TASK.
Each line from the start of the records below through the line that contains "return rows[-1][1:]" should be printed exactly. Pictures are omitted.
━━━ PROVIDED ENTRIES ━━━
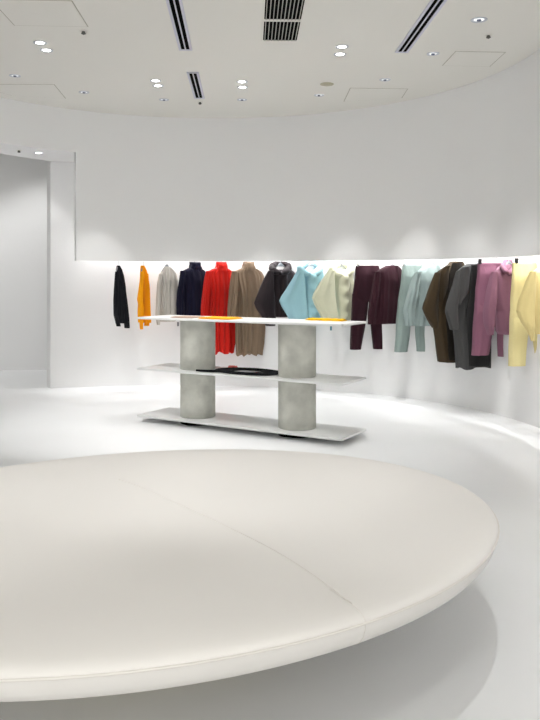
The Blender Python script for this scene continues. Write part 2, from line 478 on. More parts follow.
class G:
    """one garment (or hanger) frame: a vertical plane through the rail, turned by yaw"""
    def __init__(s, u, yaw, push=0.0):
        s.t, p = rail_at(u)
        s.p = Vector((p[0], p[1])); s.yaw = math.radians(yaw)
        s.c, s.s = math.cos(s.yaw), math.sin(s.yaw)
    def loc(s, u, v, yoff=0.0):
        """picture column/row -> local x, z on the garment's plane moved yoff in local y"""
        k = (u - 270) / F
        ox, oy = s.p.x - s.s * yoff, s.p.y + s.c * yoff
        # (ox + c*x) = k*(oy + s*x)
        x = (k * oy - ox) / (s.c - k * s.s)
        d = oy + s.s * x
        return x, H - (v - V0) * d / F
    def root(s, name): return empty(name, (s.p.x, s.p.y, 0), s.yaw)

def interp(rows, v):
    if v <= rows[0][0]: return rows[0][1:]
    for a, b in zip(rows, rows[1:]):
        if v <= b[0]:
            t = (v - a[0]) / (b[0] - a[0])
            return tuple(a[i] + (b[i] - a[i]) * t for i in range(1, len(a)))
    return rows[-1][1:]

def loft(g, bm, rows, hd=.07, yoff=0.0, pleats=14, amp=.008, seed=0, n=72, step=1.1, closed_top=True, wav=.012, hem=0.0):
    """cloth tube from picture rows (v, left, right)"""
    rnd = random.Random(seed)
    v0, v1 = rows[0][0], rows[-1][0]
    m = max(4, int((v1 - v0) / step))
    ph0 = rnd.uniform(0, 6.28); ph1 = rnd.uniform(0, 6.28); f2 = rnd.uniform(.6, 1.4)
    k1, k2 = pleats, max(3, int(pleats * .37))
    rings = []
    for i in range(m + 1):
        q = i / m; v = v0 + (v1 - v0) * q
        L, R = interp(rows, v)[:2]
        xl, z = g.loc(L, v, yoff); xr, _ = g.loc(R, v, yoff)
        cx = (xl + xr) / 2; hw = abs(xr - xl) / 2
        d = min(hd * (.55 + .45 * min(1, q * 4)), max(hw * .85, .012))
        ds = d * abs(g.s)
        hwx = math.sqrt(max(hw * hw - (ds / g.c) ** 2, (hw * .45) ** 2)) if hw > 0 else .01
        A_ = amp * (.25 + .75 * min(1, q * 2.5))
        ring = []
        for k in range(n):
            a = 2 * math.pi * k / n
            ca, sa = math.cos(a), math.sin(a)
            e = .8
            X = math.copysign(abs(ca) ** e, ca); Y = math.copysign(abs(sa) ** e, sa)
            rip = A_ * (math.cos(k1 * a + ph0 + .7 * math.sin(3 * q * f2 + ph1)) + .7 * math.cos(k2 * a + ph1 + 1.3 * math.sin(2.2 * q + ph0)))
            wv = wav * math.sin(q * 9 * f2 + ph0) * .35
            x = cx + hwx * X + rip * ca * .5
            y = yoff + (d + rip) * Y + wv
            zz = z - (hem * math.cos(k2 * a + ph1) if i == m else (hem * .5 * math.cos(k2 * a + ph1) if i == m - 1 else 0))
            ring.append(bm.verts.new((x, y, zz)))
        rings.append(ring)
    for i in range(m):
        for k in range(n):
            bm.faces.new([rings[i][k], rings[i][(k + 1) % n], rings[i + 1][(k + 1) % n], rings[i + 1][k]])
    for ring, zoff in ((rings[0], .006), (rings[-1], .012)):
        if ring is rings[0] and not closed_top:
            # folded-in neck edge
            cx = sum(v.co.x for v in ring) / n; cy = sum(v.co.y for v in ring) / n
            prev = ring
            for s_, dz in ((.86, -.004), (.8, -.05)):
                nr = [bm.verts.new((cx + (v.co.x - cx) * s_, cy + (v.co.y - cy) * s_, v.co.z + dz)) for v in ring]
                for k in range(n): bm.faces.new([prev[k], prev[(k + 1) % n], nr[(k + 1) % n], nr[k]])
                prev = nr
            bm.faces.new(prev)
            continue
        cx = sum(v.co.x for v in ring) / n; cy = sum(v.co.y for v in ring) / n
        inn = [bm.verts.new((cx + (v.co.x - cx) * .8, cy + (v.co.y - cy) * .8, v.co.z + zoff)) for v in ring]
        for k in range(n): bm.faces.new([ring[k], ring[(k + 1) % n], inn[(k + 1) % n], inn[k]])
        bm.faces.new(inn)
    return bm

def puff_ring(g, bm, u, v, wpx, hpx, tr, yoff=0.0, tilt=0.0, seed=1, n=48, m=14, hd=None, droop=.03):
    """a padded collar or hood roll round the neck"""
    rnd = random.Random(seed)
    xl, z = g.loc(u - wpx / 2, v, yoff); xr, _ = g.loc(u + wpx / 2, v, yoff)
    cx = (xl + xr) / 2; rx = max(.02, (xr - xl) / 2 - tr); ry = (hd or rx * .75)
    p1 = rnd.uniform(0, 6); rings = []
    for k in range(n):
        a = 2 * math.pi * k / n
        c = Vector((cx + rx * math.cos(a), yoff + ry * math.sin(a), z - droop * (-math.sin(a)) + tilt * math.cos(a)))
        dr = Vector((math.cos(a), math.sin(a), 0))
        r = tr * (1 + .16 * math.sin(3 * a + p1) + .10 * math.sin(7 * a + 2 * p1) + .05 * math.sin(13 * a))
        rings.append([bm.verts.new(c + dr * (r * math.cos(b)) + Vector((0, 0, r * hpx * math.sin(b)))) for b in [2 * math.pi * j / m for j in range(m)]])
    for k in range(n):
        for j in range(m):
            bm.faces.new([rings[k][j], rings[(k + 1) % n][j], rings[(k + 1) % n][(j + 1) % m], rings[k][(j + 1) % m]])
    return bm

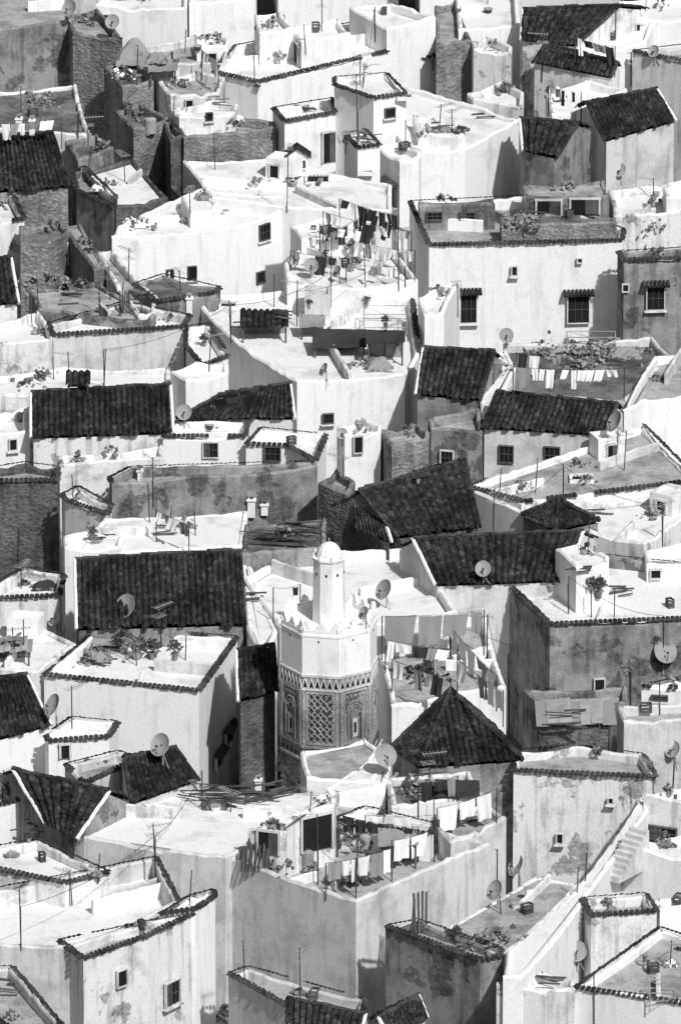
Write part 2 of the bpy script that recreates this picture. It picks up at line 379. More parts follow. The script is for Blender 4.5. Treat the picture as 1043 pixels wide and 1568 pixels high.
# ---- near half
t((-25,1045),(42,1035),(80,1113),(-25,1140),wall='W')
h([(70,1125),(110,1098),(182,1105),(168,1128),(75,1135)],'W',cop='t',win=[(100,1150,12,20,'d')])
h([(100,1170),(180,1150),(215,1160),(130,1200)],'L','RC',cop='t')
t((190,1163),(270,1147),(306,1197),(202,1232),wall='L')
t((20,1180),(168,1213),(118,1287),(70,1262),wall='G')
h([(-30,1200),(60,1185),(87,1212),(-30,1238)],'W',cop='t')
pyramid((690,1058),[(597,1148),(640,1176),(800,1166),(760,1120)],'G')
h([(460,1150),(560,1130),(600,1160),(570,1195),(470,1190)],'W','RC',par=.2)
h([(800,1055),(960,1050),(960,1075),(842,1085)],'G','RC',H=7)
h([(982,1050),(1070,1030),(1070,1055)],'W',cop='t',win=[(1010,1068,22,6)])
h([(945,1080),(1070,1072),(1070,1098),(955,1104)],'L','RC')
h([(785,1150),(880,1140),(985,1155),(1005,1190),(786,1180)],'V','RC',cop='t',win=[(857,1283,8,14),(935,1225,6,8)])
h([(985,1215),(1070,1200),(1070,1228),(1000,1218)],'V',win=[(1015,1275,40,18)])
h([(950,1290),(1070,1270),(1070,1318),(985,1300)],'W')
h([(560,1165),(585,1130),(600,1150),(590,1200),(520,1215),(500,1205)],'W',par=.1)
h([(590,1190),(720,1180),(740,1215),(600,1235)],'V','RD',par=.4)
h([(660,1250),(745,1225),(775,1250),(690,1290)],'L','RC',par=.5)
h([(107,1277),(275,1205),(515,1213),(345,1312)],'L','RW',par=.12)
h([(515,1252),(560,1235),(668,1262),(658,1278),(520,1258)],'W',cop='t')
h([(345,1310),(515,1230),(752,1290),(545,1380)],'L','RC',par=1.0)
h([(430,1260),(500,1213),(515,1220),(512,1232),(455,1245)],'V',up=50,par=.15,win=[(484,1275,44,52,'d')])
h([(380,1268),(425,1258),(440,1262),(438,1275)],'V',up=40,par=.1,win=[(412,1290,30,34,'d')])
h([(-30,1300),(60,1285),(168,1335),(100,1352),(-30,1325)],'V','RW',cop='t')
h([(-30,1365),(100,1340),(240,1312),(275,1380),(110,1450),(-30,1440)],'L','RW',par=.9,cop='t',ce=[2,3,4])
h([(245,1400),(290,1372),(327,1362),(330,1372),(300,1392)],'W',cop='t')
h([(90,1440),(230,1410),(298,1398),(228,1432),(128,1468)],'V','RC',cop='t',win=[(185,1497,13,24),(262,1520,20,36)])
h([(-30,1480),(20,1480),(95,1568),(60,1610),(-30,1540)],'L','RC',cop='t')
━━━
OUTPUT BELOW.
The Blender Python script for this scene continues. Write part 2, from line 478 on. More parts follow.
class G:
    """one garment (or hanger) frame: a vertical plane through the rail, turned by yaw"""
    def __init__(s, u, yaw, push=0.0):
        s.t, p = rail_at(u)
        s.p = Vector((p[0], p[1])); s.yaw = math.radians(yaw)
        s.c, s.s = math.cos(s.yaw), math.sin(s.yaw)
    def loc(s, u, v, yoff=0.0):
        """picture column/row -> local x, z on the garment's plane moved yoff in local y"""
        k = (u - 270) / F
        ox, oy = s.p.x - s.s * yoff, s.p.y + s.c * yoff
        # (ox + c*x) = k*(oy + s*x)
        x = (k * oy - ox) / (s.c - k * s.s)
        d = oy + s.s * x
        return x, H - (v - V0) * d / F
    def root(s, name): return empty(name, (s.p.x, s.p.y, 0), s.yaw)

def interp(rows, v):
    if v <= rows[0][0]: return rows[0][1:]
    for a, b in zip(rows, rows[1:]):
        if v <= b[0]:
            t = (v - a[0]) / (b[0] - a[0])
            return tuple(a[i] + (b[i] - a[i]) * t for i in range(1, len(a)))
    return rows[-1][1:]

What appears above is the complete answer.